According to Tibetan Buddhism, eight types of Chortens are build to symbolise the eight major event occurred in the life of Buddha. The eight types are: Lotus Blossom Stupa which symbolises to the birth of the Buddha, Stupa of Enlightenment symbolizes the 35-year-old Buddha's attainment of enlightenment under the bodhi tree in Bodh Gaya, Stupa of Many Gates represents the teaching of Buddha, Stupa of Descent from the God Realm symbolizes repaying the kindness to Budhha's mother, Stupa of Great Miracles represents the miracles performed by him, Stupa of Reconciliation correspond to his resolution of a dispute among the sangha, Stupa of Complete Victory signify the successful prolonging of his life by three months, Stupa of Nirvana symbolizes the parinirvana of the Buddha and his complete absorption into the highest state of mind.
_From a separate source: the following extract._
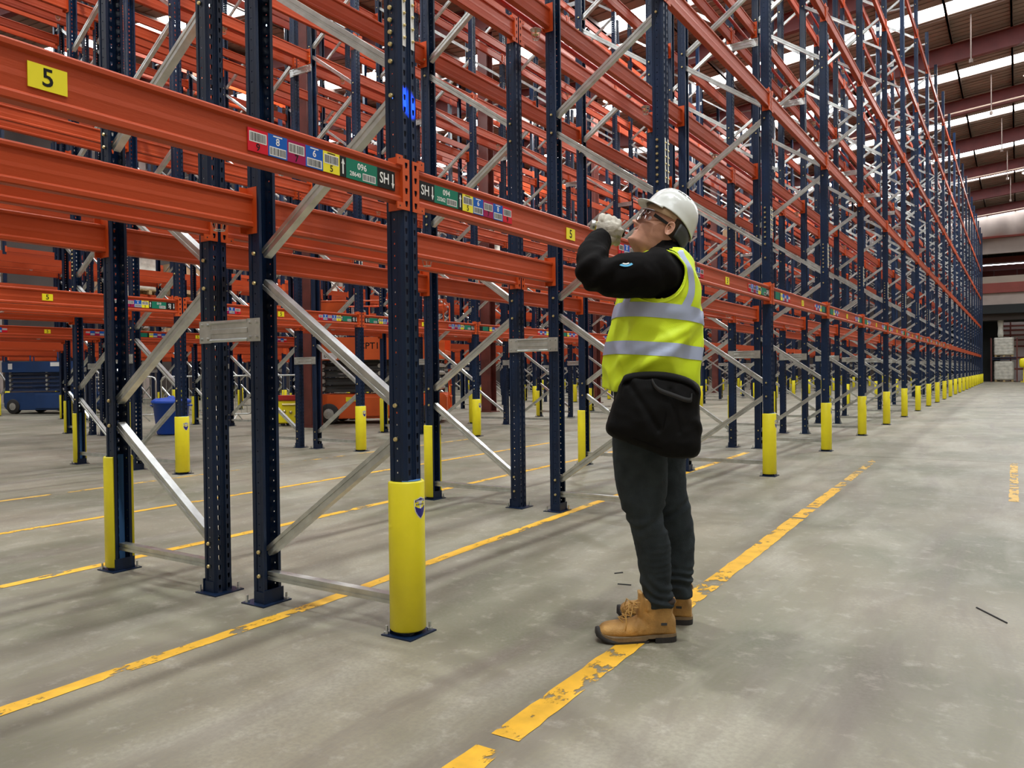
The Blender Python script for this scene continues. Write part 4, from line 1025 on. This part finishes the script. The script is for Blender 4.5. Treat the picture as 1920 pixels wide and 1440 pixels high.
# ---- hard hat
HC = at(1253, 409, 0); T2 = R_(34); F2_ = Vector((math.cos(T2), 0, math.sin(T2))); U2_ = Vector((-math.sin(T2), 0, math.cos(T2)))
def helmet():
    e = MB(); e.smooth = True; n = 96; rr = []
    def shell(th, t, off=0.):
        """t 0 rim .. 1 crown"""
        ct, st = math.cos(th), math.sin(th); af, ab, b = .109, .126, .106
        k = math.cos(t*PI/2)**.78; h = .116*math.sin(t*PI/2)**.95
        low = -.030*max(0, -ct)**1.5*(1-t)**2+.004*max(0, ct)*(1-t)
        yy = st*b*k
        ridge = .0035*(1/(1+math.exp((abs(yy)-.020)/.0018)))*min(1, t*4)*min(1, (1-t)*14) - .0022*g(abs(yy)-.045, .004)*math.sin(PI*min(1, t*1.1))
        fl = .005*max(0, 1-t*9)
        return HC + F2_*(ct*(af if ct > 0 else ab)*k + ct*fl) + HL*(st*(b*k+fl)) + U2_*(low+h+ridge+off)
    ts = [0, .02, .05, .1, .17, .25, .34, .43, .52, .61, .70, .78, .86, .93, .98, 1.0]
    for t in ts: rr.append([shell(2*PI*k/n, t) for k in range(n)])
    loft(rr, e, False); me = e.mesh('hard_hat', HH); o = person_obj('hard_hat', me, worker, label='white hard hat'); s = o.modifiers.new('s', 'SOLIDIFY'); s.thickness = .003; s.offset = -1
    p = MB(); p.smooth = True; vs = []; m = 24
    for i in range(6):
        t = i/5
        for k in range(m+1):
            th = -R_(66)+R_(132)*k/m; ext = .034*t*math.cos(th*90/66.5)**.7
            b = shell(th, .0); d = (F2_*math.cos(th*.5)+HL*math.sin(th*.5)); vs.append(b+d*ext-U2_*(.010*t*t))
    p.add(vs, [(i*(m+1)+k, i*(m+1)+k+1, (i+1)*(m+1)+k+1, (i+1)*(m+1)+k) for i in range(5) for k in range(m)])
    po = p.obj('peak', HH, o); s = po.modifiers.new('s', 'SOLIDIFY'); s.thickness = .003
    for sx in (-1, 1):
        for q in range(3):
            v = MB(); v.cbox((0, 0, 0), (.030, .003, .0025)); c = shell(PI/2*sx+.10*(q-1)*3, .62, .0005); c2 = shell(PI/2*sx+.10*(q-1)*3+.06, .62, .0005); d = (c2-c).normalized(); nn = (c-HC).normalized(); w_ = nn.cross(d).normalized()
            v.v = [tuple(c+d*a_[0]*.6+w_*a_[1]+nn*a_[2]) for a_ in v.v]; v.obj('vent_slot', HS, o)
    # harness
    h_ = MB(); h_.smooth = True; rr = []
    for z, off in ((.085, .012), (.100, .010), (.118, .008), (.140, .008)):
        i = min(range(len(hq)), key=lambda k: abs(hq[k][0]-z)); q = hq[i]; a0 = R_(112)
        rr.append([head_pt(a0+(2*PI-2*a0)*k/30, *q[:4], off=off)-HU*(.035*math.sin(PI*k/30)**2) for k in range(31)])
    h_.add([v for r in rr for v in r], [(i*31+k, i*31+k+1, (i+1)*31+k+1, (i+1)*31+k) for i in range(3) for k in range(30)])
    ho = h_.obj('harness', HS, o, label='dark grey inner harness'); s = ho.modifiers.new('s', 'SOLIDIFY'); s.thickness = .005
    h_ = MB(); h_.smooth = True; rr = []
    for z in (.142, .152, .165):
        i = min(range(len(hq)), key=lambda k: abs(hq[k][0]-z)); q = hq[i]; rr.append([head_pt(-R_(100)+R_(200)*k/30, *q[:4], off=.007) for k in range(31)])
    h_.add([v for r in rr for v in r], [(i*31+k, i*31+k+1, (i+1)*31+k+1, (i+1)*31+k) for i in range(2) for k in range(30)])
    h_.obj('sweatband', SWB, o, label='tan sweatband')
helmet()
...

Tsering Tundup in his last recorded interview to Himalayan Culture Heritage Foundation (HCHF), Leh says, when the then administration had to demolish some of the old Chortens to construct government office on the same premises, new Chortens were build to compensate for it. They don’t realise the values of old.  In last few years, Ladakhis realised the importance of restoring and conserving historical Chortens of Ladakh."It is Dr. Sonam Wangchuk and his HCHF who has initiated the trainings for building and restoring Chorten, which is much need and is one of its kind training" said the connoisseur of Chorten appreciating HCHF's endeavours.

HCHF works for promotion and preservation of  culture heritages of Ladakh. They organises workshop on various subjects related to Ladakh's culture, one of which was the nine-day trainings on Stupa building and restoration. The foundation also came up with a film on Choten filmed during the workshop.


There are various kinds and types of Chorten in the Buddhist world , however, no comprehensive research has been done till date to uncover each of their structures and its significance.